* DIRECTIONS FOR THIS TASK *
Please reproduce the lines of the records below from the one holding "What Blender Python" through the one holding "PI = math.pi; R = math.radians", inclusive, skipping all pictures.
+--
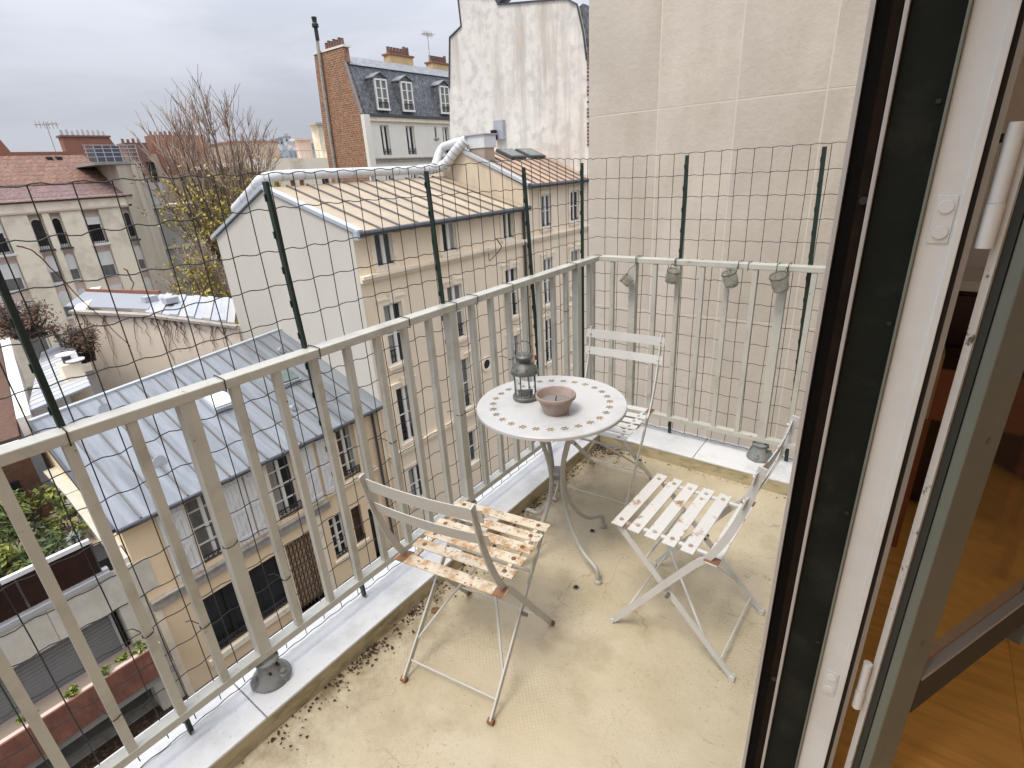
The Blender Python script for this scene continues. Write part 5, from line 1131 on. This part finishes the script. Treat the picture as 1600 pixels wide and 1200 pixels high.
# ================================================================== BARE TREES
def tree(label, base, z_fork, z_top, half, trunk_r, limbs, seed, leafz, leaves):
    """many-stemmed crown: limbs fan out of the fork, side shoots and twigs all reach upwards"""
    random.seed(seed); t = thing('bare_tree', label, 'tree', base); tr = MB(); tw_ = MB(); bd = MB(); spots = []
    B = Vector(base); fork = Vector((B.x, B.y, z_fork))
    tr.tube([B, B.lerp(fork, 0.5) + Vector((0.1, -0.08, 0)), fork], [trunk_r, trunk_r * 0.8, trunk_r * 0.66], 9)
    H = z_top - z_fork
    for k in range(limbs):
        az = 2.4 * k + ru(-.3, .3); sp = math.sqrt((k + 0.5) / limbs); L_ = H * (1.04 - 0.34 * sp * sp) * ru(0.86, 1.0)
        tip = fork + Vector((math.cos(az) * half * sp, math.sin(az) * half * sp, L_)); p0 = fork + Vector((0, 0, -ru(0, 1.2)))
        pts = []
        for i in range(9):
            s_ = i / 8; q = p0.lerp(tip, s_); bow = math.sin(math.pi * s_) * 0.16 * half * sp
            pts.append(q + Vector((math.cos(az) * bow + ru(-.1, .1), math.sin(az) * bow + ru(-.1, .1), -bow * 0.35)))
        r0_ = trunk_r * ru(0.2, 0.42); rs = [r0_ * (1 - s_ / 8) ** 0.8 + 0.014 for s_ in range(9)]
        tr.tube(pts, rs, 5, cap=False)
        for j in range(15):
            s_ = ru(0.16, 0.97); i = min(7, int(s_ * 8)); p = pts[i].lerp(pts[i + 1], s_ * 8 - i); ax = (pts[i + 1] - pts[i]).normalized()
            sd_ = ax.orthogonal().normalized(); sd_.rotate(Matrix.Rotation(ru(0, 6.28), 3, ax)); d = (ax + sd_ * ru(0.35, 0.9) + Vector((0, 0, 0.35))).normalized()
            ls = H * 0.26 * (1.1 - 0.62 * s_) * ru(0.6, 1.15); q1 = p + d * ls * 0.5 + Vector((ru(-.1, .1), ru(-.1, .1), 0.05)); q2 = p + d * ls + Vector((ru(-.15, .15), ru(-.15, .15), 0.12 * ls))
            tw_.tube([p, q1, q2], [0.030, 0.022, 0.013], 3, cap=False); spots += [p, q1, q2]
            for m_ in range(5):
                f = ru(0.15, 1.0); w = p.lerp(q1, f * 2) if f < .5 else q1.lerp(q2, f * 2 - 1); e = d.orthogonal().normalized(); e.rotate(Matrix.Rotation(ru(0, 6.28), 3, d))
                dd = (d + e * ru(0.4, 0.9) + Vector((0, 0, 0.4))).normalized(); lw = ru(0.45, 1.25); w2 = w + dd * lw
                tw_.tube([w, w.lerp(w2, .5) + Vector((ru(-.05, .05), ru(-.05, .05), 0.03)), w2], [0.018, 0.014, 0.010], 3, cap=False); spots.append(w2)
    low = [q for q in spots if q.z < leafz + 1.6]
    for i in range(leaves):
        q = random.choice(low)
        if q.z > leafz + random.gauss(0, 0.9): continue
        c = q + Vector((ru(-.18, .18), ru(-.18, .18), ru(-.18, .18))); a = Vector((ru(-1, 1), ru(-1, 1), ru(-1, 1))).normalized() * ru(0.06, 0.13); b = a.orthogonal().normalized() * ru(0.04, 0.08)
        bd.add([c - a, c + b, c + a, c - b], [(0, 1, 2, 3)])
    obj('trunk', tr, mBark, t, smooth=True); obj('twigs', tw_, mTwig, t); obj('young_leaves', bd, mBud, t)
tree('tall bare tree with pinkish twigs and first yellow leaves', (-33.0, 14.1, -11.0), -4.2, 6.3, 3.5, 0.26, 30, 11, 1.4, 7500)
tree('small leafing tree in the court beside the grey gable', (-29.5, 10.3, -11.0), -7.5, -1.2, 1.3, 0.12, 10, 4, -2.0, 2600)
random.seed(9)

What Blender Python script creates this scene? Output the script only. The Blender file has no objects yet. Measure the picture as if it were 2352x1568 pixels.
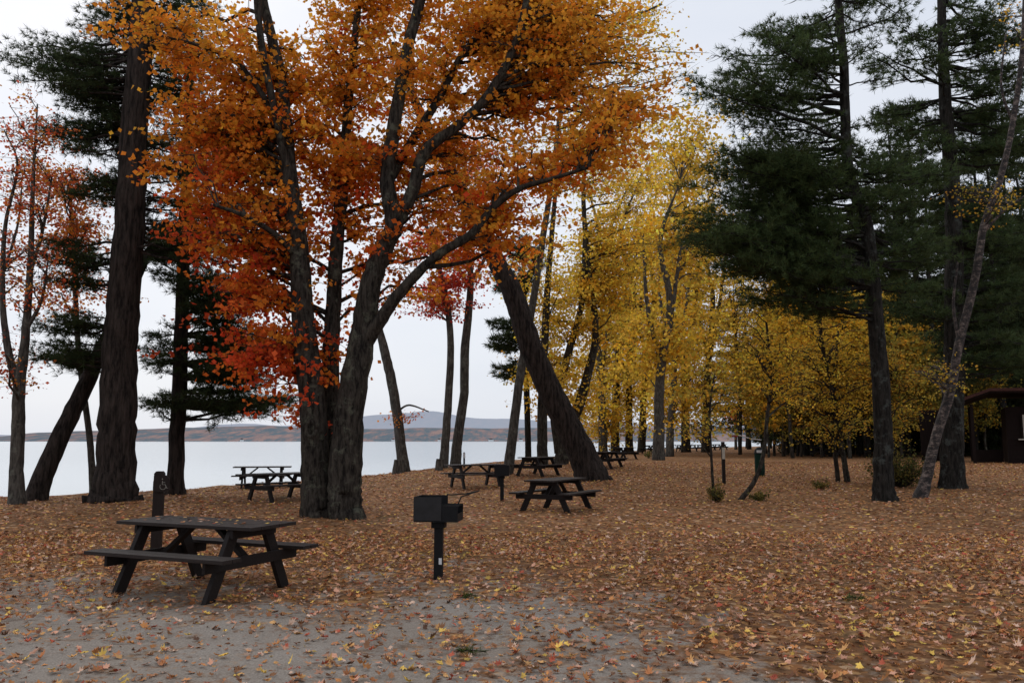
import bpy, math, random
import numpy as np
from mathutils import Vector
rng = np.random.default_rng(11); random.seed(11)
COL = bpy.context.scene.collection
F = 2352*28.8/36.0; H = 1.65; T = math.atan(228/F)
ct, st = math.cos(T), math.sin(T)
PI = math.pi; R = math.radians

def P(px, py, d):
    u = (px-1176)/F; v = (784-py)/F
    y = ct - v*st; z = st + v*ct
    s = d/y
    return np.array([u*s, d, H+z*s])
XS = [-3000,-60,-26,-14.5,-13.0,-11.6,-10.0,-8.6,-6.6,-3,5.5,24,80,400,3000]
YS = [-200,13,23,26.5,27.6,30.0,34,37,44,62,95,150,260,700,2900]
def ss(a, b, x):
    t = np.clip((np.asarray(x, float)-a)/(b-a), 0, 1); return t*t*(3-2*t)
def gz(x, y):
    x = np.asarray(x, float); y = np.asarray(y, float)
    e = np.interp(x, XS, YS)-y
    w = .5+.02*np.clip(y, 0, 60)
    base = .45*ss(20, 45, y)*ss(4, 25, e) + .025*np.sin(x*.9+1)*np.cos(y*.7) + .012*np.sin(x*2.3+y*1.7)
    t = ss(-2.2, 1.6, e/w)
    return base*t - 1.3*(1-t)
def G(px, py):
    for d in np.arange(3, 300, .05):
        p = P(px, py, d)
        if p[2] <= gz(p[0], p[1]): return p
    return P(px, py, 150)

# ------------------------------------------------------------ helpers
def newobj(name, me, parent=None):
    o = bpy.data.objects.new(name, me); COL.objects.link(o)
    if parent is not None: o.parent = parent
    return o
def tag(o, label=None, cat=None, group=None, kind=None):
    if label: o['label'] = label
    if cat: o['category'] = cat
    if group: o['group'] = group
    if kind: o['kind'] = kind
    return o
def thing(name, label, cat, loc, rz=0, group=None):
    o = newobj(name, None); o.location = tuple(float(v) for v in loc); o.rotation_euler = (0, 0, rz)
    return tag(o, label, cat, group)
def mesh_np(name, V, faces, mat, parent=None, cols=None, smooth=False):
    me = bpy.data.meshes.new(name)
    V = np.asarray(V, np.float32)
    me.vertices.add(len(V)); me.vertices.foreach_set('co', V.ravel())
    fl = [np.asarray(f, np.int32) for f in faces if len(f)]
    lv = np.concatenate([f.ravel() for f in fl]); tot = np.concatenate([np.full(len(f), f.shape[1], np.int32) for f in fl])
    start = np.concatenate([[0], np.cumsum(tot)[:-1]]).astype(np.int32)
    me.loops.add(len(lv)); me.loops.foreach_set('vertex_index', lv)
    me.polygons.add(len(tot)); me.polygons.foreach_set('loop_start', start); me.polygons.foreach_set('loop_total', tot)
    me.polygons.foreach_set('use_smooth', np.full(len(tot), smooth, bool))
    me.update(calc_edges=True)
    if cols is not None:
        a = me.color_attributes.new('col', 'FLOAT_COLOR', 'POINT')
        c = np.ones((len(V), 4), np.float32); c[:, :3] = cols; a.data.foreach_set('color', c.ravel())
    me.materials.append(mat)
    return newobj(name, me, parent)
class MB:
    def __init__(s): s.v = []; s.f = []
    def add(s, vs, fs):
        b = len(s.v); s.v += [tuple(float(c) for c in v) for v in vs]; s.f += [tuple(b+i for i in f) for f in fs]
    def box(s, c, sz, rz=0, bev=0):
        hx, hy, hz = sz[0]/2, sz[1]/2, sz[2]/2; cs, sn = math.cos(rz), math.sin(rz); vs = []
        for z in (-hz, hz):
            for x, y in ((-hx, -hy), (hx, -hy), (hx, hy), (-hx, hy)):
                vs.append((c[0]+x*cs-y*sn, c[1]+x*sn+y*cs, c[2]+z))
        s.add(vs, [(3,2,1,0),(4,5,6,7),(0,1,5,4),(1,2,6,5),(2,3,7,6),(3,0,4,7)])
    def bar(s, p, q, w, h, up=(0,0,1)):
        p = np.array(p, float); q = np.array(q, float); d = q-p; d /= np.linalg.norm(d)
        a = np.cross(d, up); a /= np.linalg.norm(a); b = np.cross(a, d)
        vs = [e+a*x*w/2+b*y*h/2 for e in (p, q) for x, y in ((-1,-1),(1,-1),(1,1),(-1,1))]
        s.add(vs, [(0,1,2,3),(7,6,5,4),(4,5,1,0),(5,6,2,1),(6,7,3,2),(7,4,0,3)])
    def prism(s, poly, y0, y1, tf=lambda p: p):
        n = len(poly); vs = [tf((x, y0, z)) for x, z in poly]+[tf((x, y1, z)) for x, z in poly]
        s.add(vs, [tuple(range(n)), tuple(range(2*n-1, n-1, -1))]+[((i+1)%n, i, n+i, n+(i+1)%n) for i in range(n)])
    def tube(s, pts, rad, n=6, lump=0, flare=0, cap=True):
        pts = np.asarray(pts, float); m = len(pts)
        tn = np.gradient(pts, axis=0); tn /= np.linalg.norm(tn, axis=1)[:, None]+1e-9
        a = np.cross(tn[0], (0.3, 0.9, 0.1)); a /= np.linalg.norm(a)
        th = np.arange(n)*2*PI/n; ph = random.random()*6; b0 = len(s.v); L = 0
        for i in range(m):
            a = a-tn[i]*a.dot(tn[i]); a /= np.linalg.norm(a); b = np.cross(tn[i], a)
            if i: L += np.linalg.norm(pts[i]-pts[i-1])
            r = rad[i]*np.ones(n)
            if lump: r = r*(1+lump*np.sin(3*th+ph+L*.9)+lump*.6*np.sin(5*th+ph*2-L*1.7)+lump*.4*rng.standard_normal(n))
            if flare: r = r*(1+flare*math.exp(-L/.35)*(.2+np.maximum(0, np.cos(5*th+ph))))
            ring = pts[i]+np.outer(np.cos(th)*r, a)+np.outer(np.sin(th)*r, b)
            s.v += [tuple(v) for v in ring]
        for i in range(m-1):
            for k in range(n):
                s.f.append((b0+i*n+k, b0+i*n+(k+1)%n, b0+(i+1)*n+(k+1)%n, b0+(i+1)*n+k))
        if cap: s.f.append(tuple(b0+k for k in range(n-1, -1, -1))); s.f.append(tuple(b0+(m-1)*n+k for k in range(n)))
    def lathe(s, prof, c, n=20):
        b = len(s.v)
        for r, z in prof:
            s.v += [(c[0]+r*math.cos(2*PI*k/n), c[1]+r*math.sin(2*PI*k/n), c[2]+z) for k in range(n)]
        for i in range(len(prof)-1):
            for k in range(n): s.f.append((b+i*n+k, b+i*n+(k+1)%n, b+(i+1)*n+(k+1)%n, b+(i+1)*n+k))
        s.f.append(tuple(b+k for k in range(n-1, -1, -1))); s.f.append(tuple(b+(len(prof)-1)*n+k for k in range(n)))
    def build(s, name, mat, parent=None, off=None, smooth=False, bevel=0):
        me = bpy.data.meshes.new(name); V = s.v
        if off is not None: V = [(x-off[0], y-off[1], z-off[2]) for x, y, z in s.v]
        me.from_pydata(V, [], s.f); me.materials.append(mat)
        if smooth: me.polygons.foreach_set('use_smooth', np.ones(len(me.polygons), bool))
        me.update(); o = newobj(name, me, parent)
        if bevel:
            b = o.modifiers.new('bevel', 'BEVEL'); b.width = bevel; b.segments = 2; b.limit_method = 'ANGLE'
        return o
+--
* SOLUTION TO THIS EXERCISE *
What Blender Python script creates this scene? Output the script only. The Blender file has no objects yet. Measure the picture as if it were 2352x1568 pixels.
import bpy, math, random
import numpy as np
from mathutils import Vector
rng = np.random.default_rng(11); random.seed(11)
COL = bpy.context.scene.collection
F = 2352*28.8/36.0; H = 1.65; T = math.atan(228/F)
ct, st = math.cos(T), math.sin(T)
PI = math.pi; R = math.radians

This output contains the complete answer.